Published: Thursday, Feb. 9 2012 9:56 p.m. MST

FILE - In this Friday, Sept. 23, 2011 file photo, Gaza's Hamas Prime Minister Ismail Haniyeh speaks to the press after Friday prayers, in Gaza City. Even as Qatar was helping mediate a unity accord with rival Palestinian factions, the prime minister of Hamas-ruled Gaza was leading his own tour through wealthy Gulf states. His tone was far more like a CEO than anti-Israel firebrand: meeting Gulf rulers and investment groups about pumping money into struggling Gaza. Hamas Prime Minister Ismail Haniyeh wrapped up a three-nation Gulf trip Qatar, Bahrain and Kuwait that included talks on potential investments in areas such as housing, road building agricultural in Gaza. (AP Photo/Hatem Moussa, File)

Associated Press

GAZA CITY, Gaza Strip — Hamas appears to be drifting away from its longtime patron Iran — part of a shift that began with last year's Arab Spring and accelerated over Tehran's backing of the pariah regime in Syria.

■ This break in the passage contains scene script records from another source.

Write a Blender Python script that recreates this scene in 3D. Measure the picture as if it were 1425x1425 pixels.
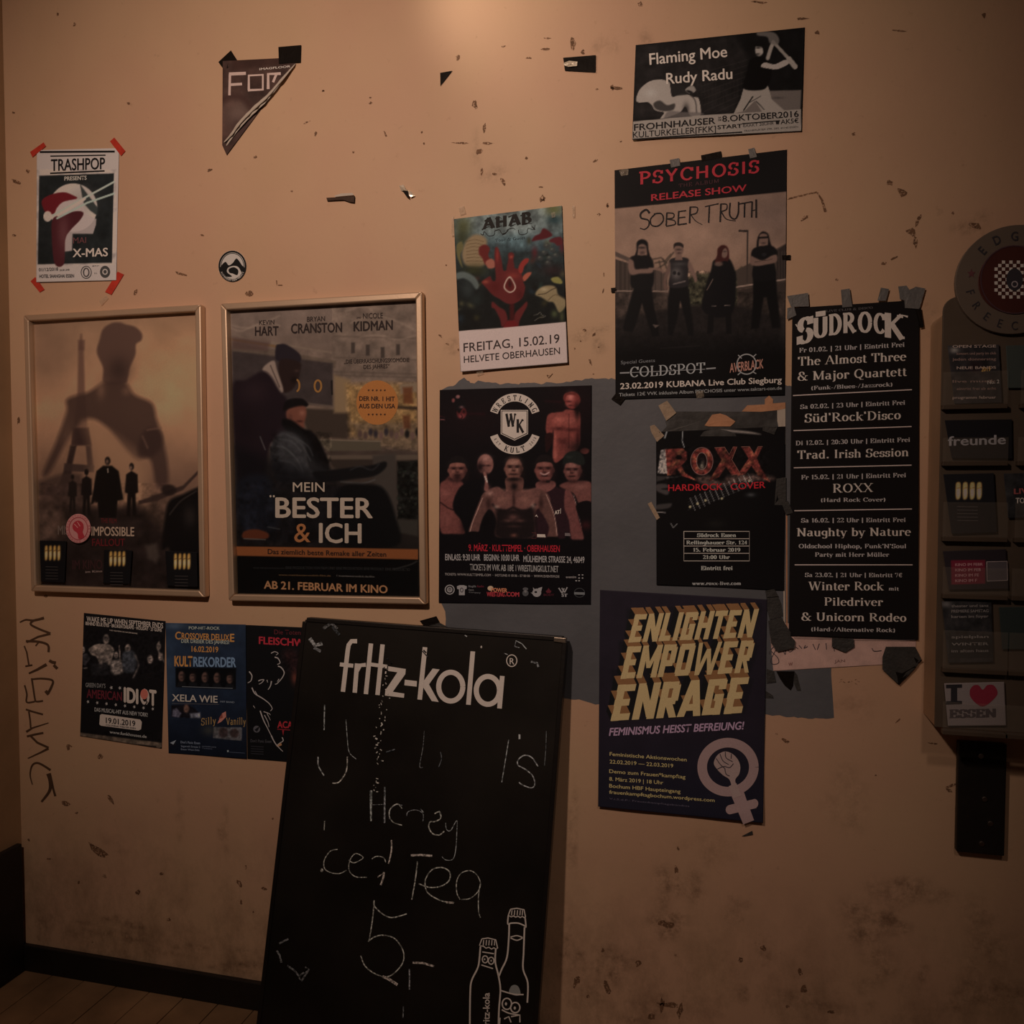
import bpy, math, random
import numpy as np
from mathutils import Vector, Matrix
random.seed(7); np.random.seed(7)
for o in list(bpy.data.objects): bpy.data.objects.remove(o)
scene = bpy.context.scene
COL = scene.collection
# ---------------------------------------------------------------- camera
FPX, W = 1150.0, 1425.0
YAW, PITCH = math.radians(14.0), math.radians(2.2)
CAM = Vector((0.0, -2.13, 1.556))
cd = bpy.data.cameras.new('camera'); cam = bpy.data.objects.new('camera', cd); COL.objects.link(cam)
cd.sensor_width = 36; cd.lens = FPX/W*36; cd.clip_start = .02
cam.location = CAM
cam.rotation_euler = (math.pi/2-PITCH, 0, YAW)
scene.camera = cam
# ---------------------------------------------------------------- light
wd = bpy.data.worlds.new('room_dusk'); scene.world = wd; wd.use_nodes = True
bg = wd.node_tree.nodes['Background']; bg.inputs[0].default_value = (1, .62, .45, 1); bg.inputs[1].default_value = .014
def lamp(name, kind, loc, aim, power, col, size=.1, cone=60, blend=.8):
    l = bpy.data.lights.new(name, kind); l.energy = power; l.color = col
    if kind == 'SPOT': l.spot_size = math.radians(cone); l.spot_blend = blend; l.shadow_soft_size = size
    elif kind == 'AREA': l.size = size
    else: l.shadow_soft_size = size
    o = bpy.data.objects.new(name, l); COL.objects.link(o); o.location = loc
    o.rotation_euler = (Vector(aim)-Vector(loc)).to_track_quat('-Z', 'Y').to_euler()
    return o
WARM = (1, .70, .53)
lamp('ceiling_spot_light', 'SPOT', (-.95, -2.2, 2.94), (-.97, 0, 2.03), 105, WARM, .06, 92, 1.0)
lamp('ceiling_wash_light', 'SPOT', (-.83, -.30, 2.92), (-.42, 0, 2.78), 3.6, (1, .76, .55), .08, 92, 1.0)
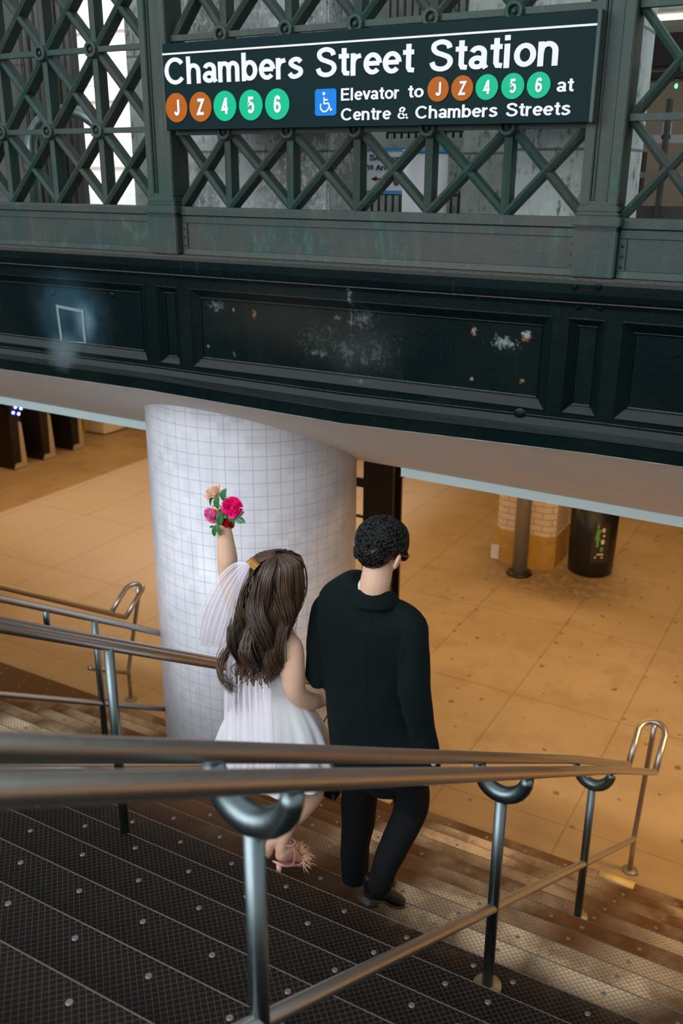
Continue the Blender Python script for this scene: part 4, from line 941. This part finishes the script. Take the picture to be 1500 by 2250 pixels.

The movement's top leader in exile, Khaled Mashaal, wants Hamas to be part of the broader Islamist political rise triggered by the popular uprisings sweeping across the Arab world. For this, Hamas needs new friends like the wealthy Gulf states that are at odds with Iran.

For now, Hamas won't cut ties with Iran or close its headquarters-in-exile in the Syrian capital of Damascus, officials in the movement said.

However, relations have become increasingly strained.

Hamas has reduced its presence in Iran-allied Damascus in response to Syrian President Bashar Assad's brutal crackdown on a popular uprising against him. Hamas also rejected Iran's demand that the group publicly side with Assad, standing firm even when Tehran delayed the monthly support payments Hamas needs to govern the Gaza Strip, according to a senior Hamas official who insisted on anonymity because he was not authorized to discuss internal deliberations.

At the same time, Hamas is increasingly relying on political and financial support from the Gulf, particularly tiny Qatar, which also has close ties to the West.

This week, Qatar brokered a breakthrough unity deal between Mashaal and his longtime rival, internationally backed Palestinian President Mahmoud Abbas. After five years of separate Palestinian governments in the West Bank and Gaza, Abbas is now to head an interim unity government and lead the Palestinians to elections.

Qatar promised to help in case the international community will withdraw support for a transition government that — though headed by Abbas — would also be supported from the outside by Hamas.

The movement is still widely shunned in the West and is considered a terrorist group by the United States and Europe — a legacy of the years in which it regularly claimed suicide bombings and other attacks on civilians in Israel.

"Of course, the safety net is there," Ahmed Yousef, a Gaza-based Hamas intellectual and Mashaal confidant, said of Qatar's pledges of support. "The financial support will be there. ... They will be generous to help the Palestinians, to rebuild Gaza and cover the shortage. If there is a financial problem, they will help."